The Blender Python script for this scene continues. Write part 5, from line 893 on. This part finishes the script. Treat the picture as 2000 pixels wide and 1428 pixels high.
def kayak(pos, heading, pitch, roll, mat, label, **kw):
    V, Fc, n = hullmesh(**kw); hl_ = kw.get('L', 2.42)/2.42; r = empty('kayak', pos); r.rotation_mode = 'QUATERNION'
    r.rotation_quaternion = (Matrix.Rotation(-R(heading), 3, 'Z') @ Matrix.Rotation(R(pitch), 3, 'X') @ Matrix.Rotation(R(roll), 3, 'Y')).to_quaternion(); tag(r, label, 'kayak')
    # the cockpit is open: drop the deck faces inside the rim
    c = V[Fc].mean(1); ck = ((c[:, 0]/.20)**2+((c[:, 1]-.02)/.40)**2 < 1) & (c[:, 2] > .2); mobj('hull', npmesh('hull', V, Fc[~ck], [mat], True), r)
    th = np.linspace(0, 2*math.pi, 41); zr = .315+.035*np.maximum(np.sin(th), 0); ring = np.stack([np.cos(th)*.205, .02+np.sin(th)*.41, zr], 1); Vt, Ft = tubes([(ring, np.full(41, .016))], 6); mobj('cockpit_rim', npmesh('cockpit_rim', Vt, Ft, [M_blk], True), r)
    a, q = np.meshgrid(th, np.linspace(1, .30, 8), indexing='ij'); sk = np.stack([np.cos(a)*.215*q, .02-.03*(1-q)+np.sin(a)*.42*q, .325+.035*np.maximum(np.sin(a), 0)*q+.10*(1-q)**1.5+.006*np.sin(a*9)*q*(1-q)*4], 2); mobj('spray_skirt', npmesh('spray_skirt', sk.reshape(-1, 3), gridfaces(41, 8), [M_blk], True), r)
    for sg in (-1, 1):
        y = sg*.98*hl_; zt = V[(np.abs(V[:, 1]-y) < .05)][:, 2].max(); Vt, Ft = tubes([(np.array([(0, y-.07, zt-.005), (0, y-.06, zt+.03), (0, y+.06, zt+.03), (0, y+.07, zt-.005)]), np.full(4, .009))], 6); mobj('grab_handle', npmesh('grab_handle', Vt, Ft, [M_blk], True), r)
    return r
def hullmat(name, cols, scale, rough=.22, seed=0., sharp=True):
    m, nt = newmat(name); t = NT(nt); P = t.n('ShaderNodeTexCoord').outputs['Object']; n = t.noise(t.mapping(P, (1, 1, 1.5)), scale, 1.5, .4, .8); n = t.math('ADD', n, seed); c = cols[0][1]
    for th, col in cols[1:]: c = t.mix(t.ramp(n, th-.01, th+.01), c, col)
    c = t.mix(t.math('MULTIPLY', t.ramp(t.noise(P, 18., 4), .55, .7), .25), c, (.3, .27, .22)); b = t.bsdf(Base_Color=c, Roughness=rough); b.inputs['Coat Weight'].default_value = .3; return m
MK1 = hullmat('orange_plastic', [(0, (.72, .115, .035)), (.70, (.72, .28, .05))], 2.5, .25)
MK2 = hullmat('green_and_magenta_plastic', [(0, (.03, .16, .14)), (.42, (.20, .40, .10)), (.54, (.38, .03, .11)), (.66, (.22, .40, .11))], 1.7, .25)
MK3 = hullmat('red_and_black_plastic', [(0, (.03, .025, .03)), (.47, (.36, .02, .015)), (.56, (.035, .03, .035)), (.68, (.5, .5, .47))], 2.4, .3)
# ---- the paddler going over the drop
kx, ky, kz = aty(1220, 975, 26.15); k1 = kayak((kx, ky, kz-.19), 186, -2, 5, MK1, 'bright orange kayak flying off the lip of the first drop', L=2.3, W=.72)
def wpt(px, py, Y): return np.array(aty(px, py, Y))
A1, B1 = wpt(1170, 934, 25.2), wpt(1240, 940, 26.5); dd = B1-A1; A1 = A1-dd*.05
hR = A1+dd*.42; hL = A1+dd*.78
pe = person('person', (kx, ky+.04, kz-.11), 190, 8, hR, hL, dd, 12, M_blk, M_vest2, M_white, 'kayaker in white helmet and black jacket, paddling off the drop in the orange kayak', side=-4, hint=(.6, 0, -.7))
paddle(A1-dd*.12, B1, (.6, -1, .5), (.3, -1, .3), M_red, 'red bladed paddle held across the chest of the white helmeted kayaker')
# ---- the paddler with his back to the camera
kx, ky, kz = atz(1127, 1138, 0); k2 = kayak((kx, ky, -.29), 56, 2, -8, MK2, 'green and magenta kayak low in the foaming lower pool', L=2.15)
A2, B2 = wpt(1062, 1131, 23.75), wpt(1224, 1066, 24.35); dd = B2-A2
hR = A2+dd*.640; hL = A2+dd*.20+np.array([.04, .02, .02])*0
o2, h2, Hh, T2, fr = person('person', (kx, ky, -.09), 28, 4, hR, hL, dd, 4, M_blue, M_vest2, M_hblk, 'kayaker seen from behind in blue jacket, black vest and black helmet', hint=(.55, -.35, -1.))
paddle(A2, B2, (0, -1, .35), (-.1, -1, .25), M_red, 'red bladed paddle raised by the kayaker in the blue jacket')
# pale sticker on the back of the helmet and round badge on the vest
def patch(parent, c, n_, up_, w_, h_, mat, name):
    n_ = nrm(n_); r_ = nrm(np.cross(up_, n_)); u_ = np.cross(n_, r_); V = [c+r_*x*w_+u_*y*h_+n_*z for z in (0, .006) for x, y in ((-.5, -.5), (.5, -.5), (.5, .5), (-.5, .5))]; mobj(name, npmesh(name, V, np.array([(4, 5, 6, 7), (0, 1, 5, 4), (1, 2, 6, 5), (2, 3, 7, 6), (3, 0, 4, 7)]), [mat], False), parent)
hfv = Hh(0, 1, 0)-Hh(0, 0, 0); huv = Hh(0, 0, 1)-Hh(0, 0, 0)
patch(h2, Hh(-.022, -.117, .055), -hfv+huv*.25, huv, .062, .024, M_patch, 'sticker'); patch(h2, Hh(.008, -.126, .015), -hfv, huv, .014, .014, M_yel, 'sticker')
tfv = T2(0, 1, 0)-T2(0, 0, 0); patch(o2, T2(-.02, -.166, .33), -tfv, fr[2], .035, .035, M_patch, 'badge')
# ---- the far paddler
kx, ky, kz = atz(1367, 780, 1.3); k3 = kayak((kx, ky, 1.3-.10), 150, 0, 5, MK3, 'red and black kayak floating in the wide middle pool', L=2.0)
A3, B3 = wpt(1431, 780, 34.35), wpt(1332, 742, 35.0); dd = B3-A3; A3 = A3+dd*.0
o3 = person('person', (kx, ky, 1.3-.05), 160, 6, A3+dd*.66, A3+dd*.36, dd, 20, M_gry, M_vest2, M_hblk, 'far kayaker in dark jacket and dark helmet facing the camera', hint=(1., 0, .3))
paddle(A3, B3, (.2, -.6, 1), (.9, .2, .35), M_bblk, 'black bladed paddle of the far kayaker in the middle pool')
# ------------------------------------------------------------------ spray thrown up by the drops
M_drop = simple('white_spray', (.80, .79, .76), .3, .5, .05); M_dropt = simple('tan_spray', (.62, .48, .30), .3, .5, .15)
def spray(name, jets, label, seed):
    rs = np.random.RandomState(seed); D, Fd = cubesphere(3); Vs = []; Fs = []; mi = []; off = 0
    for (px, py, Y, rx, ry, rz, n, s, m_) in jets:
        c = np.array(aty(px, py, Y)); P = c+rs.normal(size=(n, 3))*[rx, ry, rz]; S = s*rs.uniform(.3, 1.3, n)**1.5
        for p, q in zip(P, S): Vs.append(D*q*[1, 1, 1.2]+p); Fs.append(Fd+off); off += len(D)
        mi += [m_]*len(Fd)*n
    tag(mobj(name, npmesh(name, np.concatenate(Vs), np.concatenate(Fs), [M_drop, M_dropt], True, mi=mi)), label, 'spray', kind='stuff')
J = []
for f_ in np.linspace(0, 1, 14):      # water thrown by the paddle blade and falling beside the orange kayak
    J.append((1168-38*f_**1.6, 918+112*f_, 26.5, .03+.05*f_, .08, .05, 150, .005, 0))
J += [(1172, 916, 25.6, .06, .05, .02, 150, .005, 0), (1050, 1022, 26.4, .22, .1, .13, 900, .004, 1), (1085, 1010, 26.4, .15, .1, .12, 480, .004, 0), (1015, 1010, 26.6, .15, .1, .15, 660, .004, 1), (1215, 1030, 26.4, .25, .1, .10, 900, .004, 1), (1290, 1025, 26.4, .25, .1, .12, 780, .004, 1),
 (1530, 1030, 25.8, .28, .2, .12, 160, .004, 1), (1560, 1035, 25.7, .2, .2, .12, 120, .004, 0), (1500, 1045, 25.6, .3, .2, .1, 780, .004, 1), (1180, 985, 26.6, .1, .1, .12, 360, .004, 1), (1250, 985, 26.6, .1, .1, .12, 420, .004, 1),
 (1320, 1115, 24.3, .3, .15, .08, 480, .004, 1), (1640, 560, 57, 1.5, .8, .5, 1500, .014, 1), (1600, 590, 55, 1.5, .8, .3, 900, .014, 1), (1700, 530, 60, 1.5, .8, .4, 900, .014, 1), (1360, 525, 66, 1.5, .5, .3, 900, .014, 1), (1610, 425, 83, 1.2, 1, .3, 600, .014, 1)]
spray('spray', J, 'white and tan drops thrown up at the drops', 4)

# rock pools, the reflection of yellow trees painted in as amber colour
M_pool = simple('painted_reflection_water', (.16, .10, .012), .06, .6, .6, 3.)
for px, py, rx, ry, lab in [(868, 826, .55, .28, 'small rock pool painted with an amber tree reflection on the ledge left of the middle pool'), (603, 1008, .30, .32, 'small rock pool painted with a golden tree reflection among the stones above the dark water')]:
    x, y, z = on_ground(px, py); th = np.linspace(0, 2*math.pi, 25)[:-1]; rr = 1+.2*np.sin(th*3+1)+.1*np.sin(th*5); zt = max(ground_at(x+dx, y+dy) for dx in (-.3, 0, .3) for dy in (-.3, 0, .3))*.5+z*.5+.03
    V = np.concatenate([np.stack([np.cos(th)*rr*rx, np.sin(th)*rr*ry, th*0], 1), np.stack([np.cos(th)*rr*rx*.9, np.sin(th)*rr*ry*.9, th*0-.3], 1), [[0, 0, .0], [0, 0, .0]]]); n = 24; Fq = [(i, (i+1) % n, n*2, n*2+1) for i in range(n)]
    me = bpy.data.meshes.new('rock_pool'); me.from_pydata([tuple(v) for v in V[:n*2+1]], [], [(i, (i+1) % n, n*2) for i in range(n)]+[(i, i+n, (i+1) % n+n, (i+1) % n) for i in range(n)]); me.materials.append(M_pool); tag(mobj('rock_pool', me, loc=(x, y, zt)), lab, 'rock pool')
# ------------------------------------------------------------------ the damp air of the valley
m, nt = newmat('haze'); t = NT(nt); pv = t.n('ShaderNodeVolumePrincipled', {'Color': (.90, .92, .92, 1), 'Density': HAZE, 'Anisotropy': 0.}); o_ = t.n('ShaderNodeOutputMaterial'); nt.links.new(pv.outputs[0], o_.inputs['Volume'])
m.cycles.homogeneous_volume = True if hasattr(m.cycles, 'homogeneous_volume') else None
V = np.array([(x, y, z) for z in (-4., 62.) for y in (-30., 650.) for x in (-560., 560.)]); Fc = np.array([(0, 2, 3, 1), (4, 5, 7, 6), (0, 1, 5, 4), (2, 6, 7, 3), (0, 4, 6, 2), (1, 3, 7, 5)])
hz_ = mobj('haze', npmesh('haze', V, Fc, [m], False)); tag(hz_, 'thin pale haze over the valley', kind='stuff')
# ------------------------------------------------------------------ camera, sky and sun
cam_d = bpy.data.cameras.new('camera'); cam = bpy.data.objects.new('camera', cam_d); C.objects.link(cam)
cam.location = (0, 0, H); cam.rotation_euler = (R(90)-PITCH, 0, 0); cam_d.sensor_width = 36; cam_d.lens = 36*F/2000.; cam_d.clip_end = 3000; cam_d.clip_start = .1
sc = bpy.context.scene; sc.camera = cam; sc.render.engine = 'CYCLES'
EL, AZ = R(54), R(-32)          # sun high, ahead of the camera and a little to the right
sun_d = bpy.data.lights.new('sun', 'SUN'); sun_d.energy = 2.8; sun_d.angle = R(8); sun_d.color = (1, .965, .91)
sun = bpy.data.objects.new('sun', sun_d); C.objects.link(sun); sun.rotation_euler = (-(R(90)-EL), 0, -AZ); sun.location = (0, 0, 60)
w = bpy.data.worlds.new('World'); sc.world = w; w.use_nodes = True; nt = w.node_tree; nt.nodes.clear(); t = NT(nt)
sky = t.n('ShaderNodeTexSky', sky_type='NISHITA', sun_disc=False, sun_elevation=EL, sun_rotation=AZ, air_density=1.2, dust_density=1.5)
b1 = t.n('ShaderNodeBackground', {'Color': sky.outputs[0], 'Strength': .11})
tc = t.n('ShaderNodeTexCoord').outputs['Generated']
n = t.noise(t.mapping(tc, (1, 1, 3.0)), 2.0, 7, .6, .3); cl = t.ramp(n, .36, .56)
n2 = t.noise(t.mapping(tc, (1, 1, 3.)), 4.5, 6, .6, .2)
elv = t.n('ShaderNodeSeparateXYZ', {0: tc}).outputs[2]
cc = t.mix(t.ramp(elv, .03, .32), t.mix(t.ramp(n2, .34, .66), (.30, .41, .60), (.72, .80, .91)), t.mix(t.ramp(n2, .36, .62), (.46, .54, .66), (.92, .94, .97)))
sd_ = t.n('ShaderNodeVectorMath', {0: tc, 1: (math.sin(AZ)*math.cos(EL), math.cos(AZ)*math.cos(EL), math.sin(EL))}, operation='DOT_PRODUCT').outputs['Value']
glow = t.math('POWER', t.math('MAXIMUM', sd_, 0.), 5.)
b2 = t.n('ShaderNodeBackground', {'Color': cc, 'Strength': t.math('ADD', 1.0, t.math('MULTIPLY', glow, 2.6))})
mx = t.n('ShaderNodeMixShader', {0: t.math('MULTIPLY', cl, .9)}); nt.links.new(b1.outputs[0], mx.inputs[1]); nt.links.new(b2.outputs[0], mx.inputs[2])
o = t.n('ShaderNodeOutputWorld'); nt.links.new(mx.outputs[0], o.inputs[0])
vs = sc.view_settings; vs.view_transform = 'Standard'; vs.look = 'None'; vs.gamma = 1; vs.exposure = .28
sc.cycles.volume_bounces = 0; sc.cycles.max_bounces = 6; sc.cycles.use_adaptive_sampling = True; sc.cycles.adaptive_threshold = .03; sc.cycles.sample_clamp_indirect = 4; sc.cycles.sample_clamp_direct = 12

**WHAT IS EXPECTED**
Of all the lines in the data above, state how many include "scene". Say only the number.

**THE RESPONSE**
2